Stitches West is next weekend and I'm heading straight to the Three Irish Girls booth to get some Springvale DK again to remake this darling Silver Birch from Sarah Cooke below in the next size up. Won't this be too cute in red? Or a bright blue? I'm open to anything, including this pretty sea glass color again.

He has his learner's permit already! 

The Jump For Joy hoodie uses aran weight yarn. The machine wash Rowan yarn I used was discontinued so I'm bringing the pattern with me to Stitches to see what I can find. I'm open to any color but the kids do like this gray with the yellow and red touches. The pictures above and below are of our backyard explorations. He sits low in his little push car and we circle the garden a few times to pick flowers, swat oranges, pat moss, pick up sticks, that sort of thing. It takes a good half hour to do all this and when I have him for the day, we explore once in the morning and again in the afternoon.
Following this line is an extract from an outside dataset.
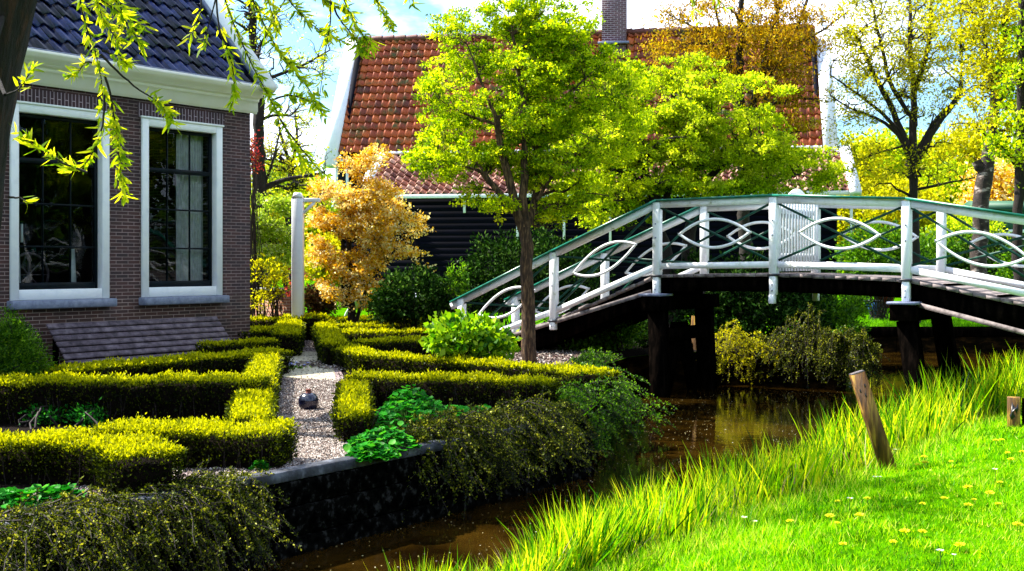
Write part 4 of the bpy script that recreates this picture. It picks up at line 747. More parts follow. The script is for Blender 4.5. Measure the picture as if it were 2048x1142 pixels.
tree('thin_forked_tree', tb, 'slim forked tree in pale spring leaf behind the white gate post', 'tree',
 [(PP(Y, (584, 640), (582, 480), (580, 380), (582, 330)), .12, .09), (PP(Y, (582, 335), (565, 290), (555, 230)), .06, .02), (PP(Y, (582, 335), (596, 280), (590, 220)), .06, .02)], [(580, 290, Y, 75, 90, 1.), (620, 380, Y, 60, 60, 1.), (540, 340, Y, 50, 70, 1.)], 60, 340, 12, .06, M['yellowgreen'], M['bark_dark'], sig=.12, minr=.007)
# golden shrubby tree and its neighbours
Y = 22.5; tb = P(705, 600, Y)*[1, 1, 0]
tree('golden_tree', tb, 'round golden orange leaved small tree in front of the black boarded house', 'tree',
 [(PP(Y, (705, 670), (700, 600), (698, 520), (700, 440), (716, 380), (730, 300)), .08, .025), (PP(Y, (706, 660), (724, 600), (735, 560), (790, 500)), .045, .015), (PP(Y, (699, 520), (670, 450), (640, 400)), .035, .012), (PP(Y, (700, 450), (740, 400), (790, 380)), .035, .012), (PP(Y, (702, 560), (650, 520), (630, 480)), .03, .01), (PP(Y, (700, 480), (760, 440), (820, 430)), .035, .012)],
 [(720, 440, Y, 100, 85, 1.), (735, 330, Y, 62, 45, .6), (660, 430, Y, 50, 90, .7), (790, 450, Y, 72, 75, .8), (710, 550, Y, 90, 75, .8), (830, 510, Y, 38, 55, .5), (655, 370, Y, 40, 16, .3), (760, 400, Y, 75, 35, .7), (655, 520, Y, 42, 50, .5)],
 150, 1200, 26, .052, M['gold'], M['bark_dark'], sig=.05, upl=.2)
Y = 24.6; tb = P(548, 600, Y)*[1, 1, 0]
tree('blossom_tree', tb, 'small tree with greenish white blossom between the house corner and the white post', 'tree',
 [(PP(Y, (575, 640), (572, 540), (555, 490), (540, 440)), .06, .025), (PP(Y, (572, 540), (580, 470), (570, 430)), .04, .02), (PP(Y, (560, 500), (530, 480), (510, 430)), .03, .015)],
 [(540, 440, Y, 50, 45, .8), (560, 500, Y, 40, 50, .7), (515, 460, Y, 30, 70, .7), (575, 410, Y, 28, 25, .5)], 60, 420, 26, .06, M['pear'], M['bark_dark'], sig=.09)
# ---------------------------------------------------------------- shrubs
def shrub(name, base, label, cat, ell, n, leaf, mat, asp=.5, cl=10, group=None, sig=.06, stems=40, shell=.35, upl=.4, bark=None, fold=.12):
    t = thing(name, base, label, cat, group); base = np.array(base, float)
    k = R.choice(len(ell), n, p=np.array([e[3]*e[4] for e in ell], float)/sum(e[3]*e[4] for e in ell)); u = rnd3(n)*(shell+(1-shell)*R.random(n)**.6)[:, None]; u *= (1+.13*np.sin(u[:, :1]*7+k[:, None])*np.cos(u[:, 2:]*8))
    c = np.zeros((n, 3))
    for i, e in enumerate(ell): s = k == i; c[s] = P(e[0], e[1], e[2])+u[s]*np.array([e[3]/2400*e[2], e[5], e[4]/2400*e[2]])
    ok = c[:, 2] > base[2]+.01; c, u = c[ok], u[ok]; p = np.repeat(c, cl, 0)+R.normal(size=(len(c)*cl, 3))*sig; ax = np.repeat(u, cl, 0)*.8+rnd3(len(p))+ZX*upl
    V, F = leafmesh(p, ax, leaf*(.6+.8*R.random(len(p))), asp, fold); mkmesh('foliage', V, [F], mat, t, tint=np.clip(.55*R.random(len(p))+.45*np.repeat(R.random(len(c)), cl), 0, 1))
    s = min(stems, len(c)); q1 = c[:s]; a = base+R.normal(size=(s, 3))*[.12, .12, 0]; tt = np.linspace(0, 1, 6)[None, :, None]; q = a[:, None]*(1-tt)+q1[:, None]*tt+ZX*np.sin(np.pi*tt)*.08+R.normal(size=(s, 6, 3))*.02
    V, F = tubes(q, np.full((s, 6), .012)*np.linspace(1, .3, 6), 5); mkmesh('stems', V, [F], bark or M['twig'], t); return t
def gp(x, y, Y): return P(x, y, Y)*[1, 1, 0]
shrub('round_bush', gp(825, 640, 20.8), 'round dark glossy green bush in front of the black boarded wall', 'bush', [(828, 592, 20.8, 76, 52, .6), (780, 612, 20.7, 40, 30, .4), (880, 610, 20.8, 36, 34, .4)], 900, .075, M['evergreen'], .5, 9)
shrub('hydrangea', gp(935, 700, 14.6), 'big leaved bright green hydrangea beside the foot of the bridge railing', 'shrub', [(930, 672, 14.5, 66, 38, .4), (985, 690, 14.5, 42, 24, .3), (880, 685, 14.4, 28, 20, .25)], 300, .085, M['hydrangea'], .68, 8, sig=.05, shell=.5)
shrub('laurel_bush', gp(1000, 610, 21.5), 'dark evergreen bush with pale shining leaves behind the bridge ramp', 'bush', [(1000, 540, 21.6, 65, 75, .7), (940, 585, 21.4, 55, 45, .5), (1080, 540, 21.8, 60, 90, .7), (1150, 560, 21.8, 70, 80, .7)], 1500, .08, M['evergreen'], .4, 9)
shrub('tall_herb', gp(912, 640, 20.6), 'upright leafy shoots between the round bush and the laurel', 'plant', [(905, 570, 20.6, 8, 45, .1), (925, 560, 20.6, 7, 40, .1), (918, 600, 20.6, 20, 20, .2)], 110, .07, M['midgreen'], .4, 7, stems=12, sig=.04)
shrub('ramp_shrub', gp(1235, 715, 19.5), 'leafy green shrub under the bridge ramp beside the mulch', 'shrub', [(1240, 650, 19.6, 45, 45, .5), (1195, 680, 19.4, 34, 28, .4), (1160, 700, 19.2, 34, 22, .4)], 700, .065, M['midgreen'], .5, 8, shell=.2)
shrub('silver_shrub', gp(1290, 715, 20.2), 'pale shining evergreen shrub under the bridge close to the near pile', 'shrub', [(1292, 660, 20.3, 32, 70, .5)], 520, .07, M['evergreen'], .3, 9, shell=.2)
shrub('shade_evergreen', gp(1480, 700, 22), 'large evergreen in deep shade below the bridge deck', 'bush', [(1480, 610, 21.5, 110, 110, .9), (1580, 600, 22, 80, 100, .9), (1400, 600, 22.5, 60, 100, .8)], 1900, .09, M['evergreen'], .45, 8, shell=.2)
shrub('waterside_shrub', gp(1660, 700, 22.5), 'bright green shrub at the corner of the bank under the bridge', 'shrub', [(1665, 640, 22.5, 55, 55, .6), (1690, 670, 22.3, 38, 30, .5), (1640, 690, 22.3, 40, 30, .5), (1710, 610, 23, 25, 22, .4)], 1100, .065, M['midgreen'], .5, 8, shell=.2)
shrub('conical_yew', gp(35, 760, 12.6), 'dark conical evergreen at the left end of the slatted bench', 'bush', [(30, 735, 12.6, 75, 40, .35), (25, 700, 12.6, 55, 45, .28), (20, 660, 12.6, 28, 32, .18)], 1500, .035, M['midgreen'], .3, 10, sig=.035)
shrub('maroon_bush', gp(635, 625, 23.4), 'low dark maroon leaved bush at the foot of the white gate post', 'bush', [(640, 600, 23.4, 32, 30, .4)], 330, .07, leafmat('maroon_leaves', [(.01, .004, .004), (.05, .02, .012), (.18, .12, .03)], .3, .1), .5, 8)
shrub('red_leaf_sapling', gp(592, 630, 22.6), 'thin sapling with rust red leaves in front of the white gate post', 'sapling', [(594, 548, 22.6, 16, 12, .15), (590, 585, 22.6, 14, 20, .12)], 16, .06, M['redleaf'], .5, 8, stems=8)
shrub('pink_blossom_shrub', gp(500, 600, 23.5), 'pink blossoming branches showing past the brick house corner', 'shrub', [(503, 320, 23.5, 14, 30, .3), (500, 280, 23.5, 12, 18, .3)], 60, .05, M['redleaf'], .6, 8, sig=.06)
shrub('yellow_shrub', gp(548, 620, 23.2), 'loose yellow green shrub with thin stems before the low brick wall', 'shrub', [(540, 545, 23.2, 40, 35, .4), (520, 600, 23.0, 30, 20, .3), (560, 560, 23.2, 25, 40, .3)], 150, .065, M['yellowgreen'], .5, 7, stems=30)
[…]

It's so sweet to see him concentrate on some tiny thing, but I wish I had a nickel for every time I've asked him not to put something in his mouth.

My little explorer has found something he likes! 

It looks tasty!

He's very good at stopping when I ask him to not put something in his mouth.

 But seconds later he tries again.

The stick was a terrific find. He held on to it for ages.
My little darling. I love him so much.